仕様変更で大幅な予算オーバーをしないコツ
注文住宅のオプションは魅力的なものが多いため、ついつい欲しくなってしまう方も多いでしょう。しかし、うっかり「オプション沼」にハマってしまうと大幅に予算オーバーしがちなので、仕様変更を検討する際は以下のポイントを押さえておきましょう。
- まずは標準仕様で見積もりを依頼する
- 不要な標準仕様をカットまたはグレードダウンできるか確認する
- グレードアップの優先順位を決める
それぞれについて詳しく解説します。
1. 標準仕様で見積もりを依頼する
まずは標準仕様で見積もりを依頼しましょう。そのうえで、予算にゆとりがある場合はオプションを検討してみるのも良いでしょう。

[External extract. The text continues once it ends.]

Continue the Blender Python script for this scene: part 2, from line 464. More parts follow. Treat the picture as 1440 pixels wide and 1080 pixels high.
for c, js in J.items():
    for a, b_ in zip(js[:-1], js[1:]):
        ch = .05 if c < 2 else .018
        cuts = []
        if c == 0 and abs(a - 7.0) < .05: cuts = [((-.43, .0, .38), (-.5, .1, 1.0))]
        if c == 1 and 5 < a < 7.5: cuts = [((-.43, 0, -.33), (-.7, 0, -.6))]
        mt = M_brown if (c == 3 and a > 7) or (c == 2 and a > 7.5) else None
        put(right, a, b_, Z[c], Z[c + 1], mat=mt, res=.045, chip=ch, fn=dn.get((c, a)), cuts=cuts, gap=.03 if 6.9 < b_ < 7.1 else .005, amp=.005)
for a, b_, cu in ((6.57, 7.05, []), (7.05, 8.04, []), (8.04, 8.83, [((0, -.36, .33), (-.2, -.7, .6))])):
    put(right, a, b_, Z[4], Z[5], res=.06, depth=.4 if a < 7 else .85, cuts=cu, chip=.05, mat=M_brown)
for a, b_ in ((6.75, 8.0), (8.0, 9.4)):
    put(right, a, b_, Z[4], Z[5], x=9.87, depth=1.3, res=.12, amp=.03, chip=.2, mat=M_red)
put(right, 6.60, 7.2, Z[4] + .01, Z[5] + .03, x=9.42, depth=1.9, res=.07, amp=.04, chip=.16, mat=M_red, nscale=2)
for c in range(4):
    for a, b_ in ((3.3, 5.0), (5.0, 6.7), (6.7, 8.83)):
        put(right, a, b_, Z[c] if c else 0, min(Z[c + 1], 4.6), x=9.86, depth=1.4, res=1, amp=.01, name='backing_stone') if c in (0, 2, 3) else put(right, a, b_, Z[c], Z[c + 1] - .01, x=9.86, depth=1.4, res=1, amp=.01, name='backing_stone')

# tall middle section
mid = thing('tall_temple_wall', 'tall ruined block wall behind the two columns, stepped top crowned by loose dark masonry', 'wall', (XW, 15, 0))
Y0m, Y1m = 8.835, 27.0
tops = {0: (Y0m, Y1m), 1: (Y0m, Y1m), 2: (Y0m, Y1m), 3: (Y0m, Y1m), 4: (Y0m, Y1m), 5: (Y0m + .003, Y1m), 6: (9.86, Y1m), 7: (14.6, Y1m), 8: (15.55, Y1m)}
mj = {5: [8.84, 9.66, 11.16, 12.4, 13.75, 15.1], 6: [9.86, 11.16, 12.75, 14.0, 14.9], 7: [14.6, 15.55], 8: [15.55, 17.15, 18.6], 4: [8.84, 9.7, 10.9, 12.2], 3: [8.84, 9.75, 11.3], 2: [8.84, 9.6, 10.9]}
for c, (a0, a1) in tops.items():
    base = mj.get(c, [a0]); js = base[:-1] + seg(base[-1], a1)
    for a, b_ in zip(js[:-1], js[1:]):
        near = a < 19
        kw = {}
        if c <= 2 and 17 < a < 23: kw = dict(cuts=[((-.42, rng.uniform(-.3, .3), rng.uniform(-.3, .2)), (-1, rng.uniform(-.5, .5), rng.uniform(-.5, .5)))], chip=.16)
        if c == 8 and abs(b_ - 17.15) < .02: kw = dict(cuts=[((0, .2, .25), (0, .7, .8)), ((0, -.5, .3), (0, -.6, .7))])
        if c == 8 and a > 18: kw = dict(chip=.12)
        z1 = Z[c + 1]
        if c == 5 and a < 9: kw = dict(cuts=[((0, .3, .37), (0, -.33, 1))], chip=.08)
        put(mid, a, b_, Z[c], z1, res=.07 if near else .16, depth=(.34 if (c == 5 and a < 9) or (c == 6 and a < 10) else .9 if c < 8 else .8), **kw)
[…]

オプションを詰め込んだ状態から削っていく作業は大変です。標準仕様の見積もり金額から予算に応じて調整していくと、大幅に予算オーバーしづらくなります。
2. 不要な標準仕様をカットまたはグレードダウンできるか確認する
不要な標準仕様をカット、またはグレードダウンすることで、金額を抑えられる可能性があります。
たとえば、標準仕様に含まれている「食洗器」が不要な場合は、カットすることで見積もりからその分の金額を差し引けるかもしれません。
不要な材料や設備をカットまたはグレードダウンして金額を抑えられれば、その分、こだわりたい部分に予算をあてやすくなるでしょう。
3. グレードアップの優先順位を決める
あれもこれもとオプションを希望すると、あっという間に予算オーバーするおそれがあります。憧れや「便利そう」といった漠然としたイメージで決めるのではなく、優先順位を決めておくことが大切です。オプションを検討する際は、予算感や実際に使う場面があるかどうかなどをもとに慎重に判断すると良いでしょう。
まとめ
注文住宅の標準仕様とは、各住宅会社が基本プランとして見積もりに含んでいる材料や設備を指します。標準仕様の内容は各住宅会社や住宅商品によって異なり、「標準仕様=平均的な仕様」ではない点を押さえておきましょう。
標準仕様は、追加料金を支払うことでオプション仕様へと変更できます。しかし、場合によっては追加料金が高額になったり、住宅会社によって希望の材料・設備に対応していなかったりするケースがある点には注意しましょう。